SHORT EXERCISE -
Every line of the material is to be repeated exactly as it stands.

================================

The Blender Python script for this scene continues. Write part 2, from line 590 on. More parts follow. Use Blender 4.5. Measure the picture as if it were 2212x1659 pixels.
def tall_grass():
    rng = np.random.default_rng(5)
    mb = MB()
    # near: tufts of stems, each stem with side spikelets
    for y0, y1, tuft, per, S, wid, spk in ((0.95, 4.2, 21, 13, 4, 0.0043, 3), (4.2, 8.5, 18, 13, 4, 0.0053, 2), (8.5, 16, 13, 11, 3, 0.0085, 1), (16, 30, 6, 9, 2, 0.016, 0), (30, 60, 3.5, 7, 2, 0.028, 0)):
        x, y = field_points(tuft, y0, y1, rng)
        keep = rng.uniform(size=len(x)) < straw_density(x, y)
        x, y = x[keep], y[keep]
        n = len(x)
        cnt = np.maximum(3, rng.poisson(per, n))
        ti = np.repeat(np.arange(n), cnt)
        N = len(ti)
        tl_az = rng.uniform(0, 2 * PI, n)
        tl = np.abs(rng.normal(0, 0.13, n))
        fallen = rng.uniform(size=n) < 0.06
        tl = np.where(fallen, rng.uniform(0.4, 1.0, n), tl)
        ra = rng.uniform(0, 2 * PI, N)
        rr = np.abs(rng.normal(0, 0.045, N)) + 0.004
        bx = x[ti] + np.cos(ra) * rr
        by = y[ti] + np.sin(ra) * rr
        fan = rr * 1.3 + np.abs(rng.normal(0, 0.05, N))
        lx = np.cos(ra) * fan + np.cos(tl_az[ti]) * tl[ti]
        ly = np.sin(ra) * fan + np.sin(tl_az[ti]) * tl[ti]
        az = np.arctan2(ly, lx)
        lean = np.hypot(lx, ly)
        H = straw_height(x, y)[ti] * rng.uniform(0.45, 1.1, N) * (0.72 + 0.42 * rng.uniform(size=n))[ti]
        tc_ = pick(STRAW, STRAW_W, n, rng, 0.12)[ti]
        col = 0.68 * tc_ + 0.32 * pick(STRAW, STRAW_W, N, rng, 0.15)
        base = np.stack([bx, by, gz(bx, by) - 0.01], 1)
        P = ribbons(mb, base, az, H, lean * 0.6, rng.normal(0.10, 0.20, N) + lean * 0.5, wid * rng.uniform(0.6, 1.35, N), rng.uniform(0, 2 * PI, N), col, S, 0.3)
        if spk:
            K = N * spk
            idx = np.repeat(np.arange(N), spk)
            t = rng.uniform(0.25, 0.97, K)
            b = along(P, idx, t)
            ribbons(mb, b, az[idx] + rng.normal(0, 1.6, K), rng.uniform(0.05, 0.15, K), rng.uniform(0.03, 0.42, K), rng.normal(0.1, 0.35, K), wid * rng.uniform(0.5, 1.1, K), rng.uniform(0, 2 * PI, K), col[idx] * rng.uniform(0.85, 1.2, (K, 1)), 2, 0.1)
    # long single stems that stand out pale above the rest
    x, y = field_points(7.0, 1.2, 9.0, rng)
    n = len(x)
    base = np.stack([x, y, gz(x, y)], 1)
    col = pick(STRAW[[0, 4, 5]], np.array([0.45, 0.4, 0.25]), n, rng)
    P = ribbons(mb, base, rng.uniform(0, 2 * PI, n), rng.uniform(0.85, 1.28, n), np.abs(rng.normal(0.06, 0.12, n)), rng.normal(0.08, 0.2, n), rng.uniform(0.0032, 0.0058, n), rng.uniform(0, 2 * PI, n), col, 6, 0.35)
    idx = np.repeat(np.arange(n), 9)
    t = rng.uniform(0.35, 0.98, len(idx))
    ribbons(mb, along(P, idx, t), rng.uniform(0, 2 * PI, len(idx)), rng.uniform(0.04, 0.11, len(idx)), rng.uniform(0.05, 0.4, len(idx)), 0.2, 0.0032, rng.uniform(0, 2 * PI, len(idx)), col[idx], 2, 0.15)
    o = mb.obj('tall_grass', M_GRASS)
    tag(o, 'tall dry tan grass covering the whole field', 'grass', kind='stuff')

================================

SOLUTION TO THE EXERCISE -
The Blender Python script for this scene continues. Write part 2, from line 590 on. More parts follow. Use Blender 4.5. Measure the picture as if it were 2212x1659 pixels.
def tall_grass():
    rng = np.random.default_rng(5)
    mb = MB()
    # near: tufts of stems, each stem with side spikelets
    for y0, y1, tuft, per, S, wid, spk in ((0.95, 4.2, 21, 13, 4, 0.0043, 3), (4.2, 8.5, 18, 13, 4, 0.0053, 2), (8.5, 16, 13, 11, 3, 0.0085, 1), (16, 30, 6, 9, 2, 0.016, 0), (30, 60, 3.5, 7, 2, 0.028, 0)):
        x, y = field_points(tuft, y0, y1, rng)
        keep = rng.uniform(size=len(x)) < straw_density(x, y)
        x, y = x[keep], y[keep]
        n = len(x)
        cnt = np.maximum(3, rng.poisson(per, n))
        ti = np.repeat(np.arange(n), cnt)
        N = len(ti)
        tl_az = rng.uniform(0, 2 * PI, n)
        tl = np.abs(rng.normal(0, 0.13, n))
        fallen = rng.uniform(size=n) < 0.06
        tl = np.where(fallen, rng.uniform(0.4, 1.0, n), tl)
        ra = rng.uniform(0, 2 * PI, N)
        rr = np.abs(rng.normal(0, 0.045, N)) + 0.004
        bx = x[ti] + np.cos(ra) * rr
        by = y[ti] + np.sin(ra) * rr
        fan = rr * 1.3 + np.abs(rng.normal(0, 0.05, N))
        lx = np.cos(ra) * fan + np.cos(tl_az[ti]) * tl[ti]
        ly = np.sin(ra) * fan + np.sin(tl_az[ti]) * tl[ti]
        az = np.arctan2(ly, lx)
        lean = np.hypot(lx, ly)
        H = straw_height(x, y)[ti] * rng.uniform(0.45, 1.1, N) * (0.72 + 0.42 * rng.uniform(size=n))[ti]
        tc_ = pick(STRAW, STRAW_W, n, rng, 0.12)[ti]
        col = 0.68 * tc_ + 0.32 * pick(STRAW, STRAW_W, N, rng, 0.15)
        base = np.stack([bx, by, gz(bx, by) - 0.01], 1)
        P = ribbons(mb, base, az, H, lean * 0.6, rng.normal(0.10, 0.20, N) + lean * 0.5, wid * rng.uniform(0.6, 1.35, N), rng.uniform(0, 2 * PI, N), col, S, 0.3)
        if spk:
            K = N * spk
            idx = np.repeat(np.arange(N), spk)
            t = rng.uniform(0.25, 0.97, K)
            b = along(P, idx, t)
            ribbons(mb, b, az[idx] + rng.normal(0, 1.6, K), rng.uniform(0.05, 0.15, K), rng.uniform(0.03, 0.42, K), rng.normal(0.1, 0.35, K), wid * rng.uniform(0.5, 1.1, K), rng.uniform(0, 2 * PI, K), col[idx] * rng.uniform(0.85, 1.2, (K, 1)), 2, 0.1)
    # long single stems that stand out pale above the rest
    x, y = field_points(7.0, 1.2, 9.0, rng)
    n = len(x)
    base = np.stack([x, y, gz(x, y)], 1)
    col = pick(STRAW[[0, 4, 5]], np.array([0.45, 0.4, 0.25]), n, rng)
    P = ribbons(mb, base, rng.uniform(0, 2 * PI, n), rng.uniform(0.85, 1.28, n), np.abs(rng.normal(0.06, 0.12, n)), rng.normal(0.08, 0.2, n), rng.uniform(0.0032, 0.0058, n), rng.uniform(0, 2 * PI, n), col, 6, 0.35)
    idx = np.repeat(np.arange(n), 9)
    t = rng.uniform(0.35, 0.98, len(idx))
    ribbons(mb, along(P, idx, t), rng.uniform(0, 2 * PI, len(idx)), rng.uniform(0.04, 0.11, len(idx)), rng.uniform(0.05, 0.4, len(idx)), 0.2, 0.0032, rng.uniform(0, 2 * PI, len(idx)), col[idx], 2, 0.15)
    o = mb.obj('tall_grass', M_GRASS)
    tag(o, 'tall dry tan grass covering the whole field', 'grass', kind='stuff')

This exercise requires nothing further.